The Arrival of a Train – Michael Pilz.

Daira Abolina

On the occasion of „Arsenals“, International Filmfestival Riga, Latvia, 1994, catalogue.

Darkness in the light. Silence in the noise. The white inside the black.

And the world was created. Not the world of God, but the world of Pilz's films. Wherever his films are being shown, the sensually exciting, but meditative film rhythm aroses discussions. They appeared also in Riga, during the Arsenal, two years ago. Pilz uses film language not only in order to make films, but also for creating a screen-model of the philosophical world perception.

In 30 years he has made 30 films, or maybe peculiar film scretches, where both the philosophical and the visual levels of thinking are equally important. Pilz stands outside the Austrian and, I think, also the world cinema context. As every thinker, every searcher for the sense of life and existence, he is solitary. His films are so simple that they become complicated. And vice versa. People in his films never pose in front of the camera, never explain anything. Actors do not play their roles. They have a different task, which is not even set by Pilz – they must live their life and understand why doing it. Whatever the director does, no matter how insignificant are the actions caught by the camera, he always keeps in mind one thing: everything is transitive and eternal at the same time. Something's end is always something's beginning. Each meeting will end in a parting. As the wise men of the East have admitted, this Grand Borderline is absolute, and all films by Pilz are balancing on this transparent line, which is both yes and no, both to be and not to be, both peace and movement. That is why a man and a woman in FELDBERG (1990, known also to the Riga audience) are continously looking for each other to loose each other. But inability to stay together doesn't mean a tragedy, and happiness is not hiding in ecstasy.

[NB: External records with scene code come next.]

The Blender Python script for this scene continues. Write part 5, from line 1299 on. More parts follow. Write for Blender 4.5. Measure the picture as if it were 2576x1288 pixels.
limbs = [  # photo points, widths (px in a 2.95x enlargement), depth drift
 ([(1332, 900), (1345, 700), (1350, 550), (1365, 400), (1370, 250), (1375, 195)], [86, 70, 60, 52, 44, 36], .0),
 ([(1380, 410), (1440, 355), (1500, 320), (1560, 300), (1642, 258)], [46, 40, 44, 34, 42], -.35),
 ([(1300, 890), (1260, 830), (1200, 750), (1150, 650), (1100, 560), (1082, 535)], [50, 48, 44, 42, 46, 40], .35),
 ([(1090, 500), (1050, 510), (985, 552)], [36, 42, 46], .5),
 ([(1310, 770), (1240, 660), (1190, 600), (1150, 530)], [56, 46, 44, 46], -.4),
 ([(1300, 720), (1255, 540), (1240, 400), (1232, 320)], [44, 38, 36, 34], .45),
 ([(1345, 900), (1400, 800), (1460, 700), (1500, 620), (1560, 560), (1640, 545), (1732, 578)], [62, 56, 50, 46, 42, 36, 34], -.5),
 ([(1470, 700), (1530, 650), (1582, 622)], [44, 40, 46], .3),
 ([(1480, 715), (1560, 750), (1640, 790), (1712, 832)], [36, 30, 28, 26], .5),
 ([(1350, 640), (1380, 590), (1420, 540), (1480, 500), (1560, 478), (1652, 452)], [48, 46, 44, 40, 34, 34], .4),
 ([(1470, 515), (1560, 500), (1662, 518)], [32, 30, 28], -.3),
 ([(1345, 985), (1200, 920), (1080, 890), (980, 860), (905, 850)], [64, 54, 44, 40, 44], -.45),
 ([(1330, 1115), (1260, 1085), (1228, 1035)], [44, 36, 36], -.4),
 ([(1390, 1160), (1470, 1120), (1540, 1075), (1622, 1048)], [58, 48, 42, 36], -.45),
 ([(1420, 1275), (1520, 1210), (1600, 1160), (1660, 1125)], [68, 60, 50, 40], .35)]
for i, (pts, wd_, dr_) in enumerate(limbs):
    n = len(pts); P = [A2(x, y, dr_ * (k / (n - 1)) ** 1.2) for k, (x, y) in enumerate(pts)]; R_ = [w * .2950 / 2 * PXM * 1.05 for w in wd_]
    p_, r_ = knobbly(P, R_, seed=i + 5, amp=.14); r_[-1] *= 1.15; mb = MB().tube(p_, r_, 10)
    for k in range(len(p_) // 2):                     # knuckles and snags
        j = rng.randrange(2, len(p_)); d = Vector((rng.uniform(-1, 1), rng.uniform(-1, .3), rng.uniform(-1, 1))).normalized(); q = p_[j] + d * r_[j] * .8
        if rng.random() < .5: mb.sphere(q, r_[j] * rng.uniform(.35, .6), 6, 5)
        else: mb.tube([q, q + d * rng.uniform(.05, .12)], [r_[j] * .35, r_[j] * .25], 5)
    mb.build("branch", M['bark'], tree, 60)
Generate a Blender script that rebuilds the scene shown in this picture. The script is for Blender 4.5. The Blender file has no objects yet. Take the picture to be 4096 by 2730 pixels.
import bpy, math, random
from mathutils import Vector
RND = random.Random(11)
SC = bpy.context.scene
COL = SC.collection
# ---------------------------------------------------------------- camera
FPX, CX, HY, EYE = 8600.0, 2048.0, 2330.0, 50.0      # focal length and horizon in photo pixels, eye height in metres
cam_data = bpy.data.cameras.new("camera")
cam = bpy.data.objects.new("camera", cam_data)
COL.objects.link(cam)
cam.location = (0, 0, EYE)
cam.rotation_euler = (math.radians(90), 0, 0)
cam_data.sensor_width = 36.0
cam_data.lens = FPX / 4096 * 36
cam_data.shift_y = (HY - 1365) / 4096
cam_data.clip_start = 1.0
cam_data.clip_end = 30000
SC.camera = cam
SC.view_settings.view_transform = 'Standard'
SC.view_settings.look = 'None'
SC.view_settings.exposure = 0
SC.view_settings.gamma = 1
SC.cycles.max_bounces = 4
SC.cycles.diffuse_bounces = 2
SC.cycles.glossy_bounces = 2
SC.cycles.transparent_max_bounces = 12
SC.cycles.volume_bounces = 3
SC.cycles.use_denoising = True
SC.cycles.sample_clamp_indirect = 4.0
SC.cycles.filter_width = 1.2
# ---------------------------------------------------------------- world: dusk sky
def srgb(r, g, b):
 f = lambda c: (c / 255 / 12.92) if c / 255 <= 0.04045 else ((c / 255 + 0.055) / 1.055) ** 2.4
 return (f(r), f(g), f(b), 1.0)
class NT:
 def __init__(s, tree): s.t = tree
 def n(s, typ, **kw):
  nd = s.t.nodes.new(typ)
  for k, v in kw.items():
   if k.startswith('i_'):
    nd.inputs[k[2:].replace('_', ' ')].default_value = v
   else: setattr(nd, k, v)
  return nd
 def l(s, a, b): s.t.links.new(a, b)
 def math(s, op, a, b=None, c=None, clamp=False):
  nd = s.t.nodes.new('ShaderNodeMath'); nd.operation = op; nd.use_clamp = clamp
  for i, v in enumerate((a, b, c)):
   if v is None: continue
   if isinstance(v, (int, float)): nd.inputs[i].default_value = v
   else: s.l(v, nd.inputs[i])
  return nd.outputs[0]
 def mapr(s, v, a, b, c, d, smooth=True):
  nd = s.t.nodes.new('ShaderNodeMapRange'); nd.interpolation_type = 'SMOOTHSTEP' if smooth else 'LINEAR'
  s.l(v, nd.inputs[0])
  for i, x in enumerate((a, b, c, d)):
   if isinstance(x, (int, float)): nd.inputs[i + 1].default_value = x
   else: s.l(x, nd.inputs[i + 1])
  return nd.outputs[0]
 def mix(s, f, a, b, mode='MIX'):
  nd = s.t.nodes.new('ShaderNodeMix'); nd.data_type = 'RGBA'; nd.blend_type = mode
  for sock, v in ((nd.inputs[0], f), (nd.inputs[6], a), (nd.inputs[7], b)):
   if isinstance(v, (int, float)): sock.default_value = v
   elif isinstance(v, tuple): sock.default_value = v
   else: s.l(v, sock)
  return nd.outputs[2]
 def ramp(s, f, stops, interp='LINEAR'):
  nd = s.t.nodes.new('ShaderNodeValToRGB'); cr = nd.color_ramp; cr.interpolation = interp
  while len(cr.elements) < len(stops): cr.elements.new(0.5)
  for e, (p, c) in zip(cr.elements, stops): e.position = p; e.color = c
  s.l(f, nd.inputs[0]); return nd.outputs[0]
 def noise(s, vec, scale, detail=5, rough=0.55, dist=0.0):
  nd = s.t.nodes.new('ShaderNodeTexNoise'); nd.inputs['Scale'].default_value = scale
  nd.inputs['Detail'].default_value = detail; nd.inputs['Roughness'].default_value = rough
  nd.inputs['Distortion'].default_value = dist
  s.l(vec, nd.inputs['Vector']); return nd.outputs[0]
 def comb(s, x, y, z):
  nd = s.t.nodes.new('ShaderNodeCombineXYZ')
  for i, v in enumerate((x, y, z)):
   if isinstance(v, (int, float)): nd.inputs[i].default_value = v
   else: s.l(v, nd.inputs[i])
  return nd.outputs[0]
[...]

All films by Pilz are silently dramatic. People are one part of the common rhythm, creating life and movement.

Pilz is operating with great notions, but he doesn't use pathos or nervousness. Heaven and Earth, Fire and Water, Woman and Man, Life and Death – these are the basic principles, without which neither the world can exist nor Pilz can start discussions about big and small matters. To be able to say that you have enjoyed Pilz's film world, you must have seen at least one work of his. One of the most laconic and philosophically deepest films is the 14 minutes long PARK OF MEMORIES (PARCO DELLE RIMEMBRANZE, 1987). In one of the parks of Venice, the director lets us feel the moment before the beginning of twilight. Mankind in between day and night. The poliphony of everyday noises, the sunset and we. Seemingly indifferent is the eye of the camera, when it watches the fragment of life, that has been caught by the film frame. Nothing here is too important or less important, here are no events or personages. The event is the evening and the moment, and that we can feel it. It is no use watching Pilz's films just with our eyes, you should also feel them. The power of the picture as if comes from the very depth. The world can become transparent and thus better understandable, says the director. To prove it, he switches off the picture in his PARK OF MEMORIES for the whole length of the one third of the film, and the black screen makes us understand that the world, perceived by eyes only, cannot be guessed. It is neither or worse from what we have imagined, just a bit different: more sensual, exciting and, actually, never to be explored. The director urges us to search for the essence with all our senses. The rational way of living has dulled them, made them blunt and even unnecessary. Pilz's films with the help of words. It would be the same as to define what is love or life. Everybody understands them differently – not only because everybody has a different understanding of the sense. The viewers of his films are given a chance not just to find their own explanation to the events, they can also create them in their imagination.

The director uses a multistage sign language, and the key to it should be looked for in the Oriental philosophy, in the works of F. Kafka, J. P. Sartre, S. Beckett. Yet, his films may be enjoyed also without deciphering philosophical rebuses. You will have lost nothing, you will just have seen different films. Here lies the uniqueness of Pilz's films. You can relish in them like in rain or in mist, not thinking that your emotions have been created by tiny drops of water with a certain chemical formula.

Films should not be aggressive and should not violently impose on the human mind. I want the viewers to create them together with me and use in this process as much emotions as they themselves wish and can, says Pilz.

This director is often called a master of visual sculpture. His films have both the mistery and clarity. This is an invitation to meditate about our existence and choice, and it guarantees a meeting with emotions which are created by consciousness and subconsciousness.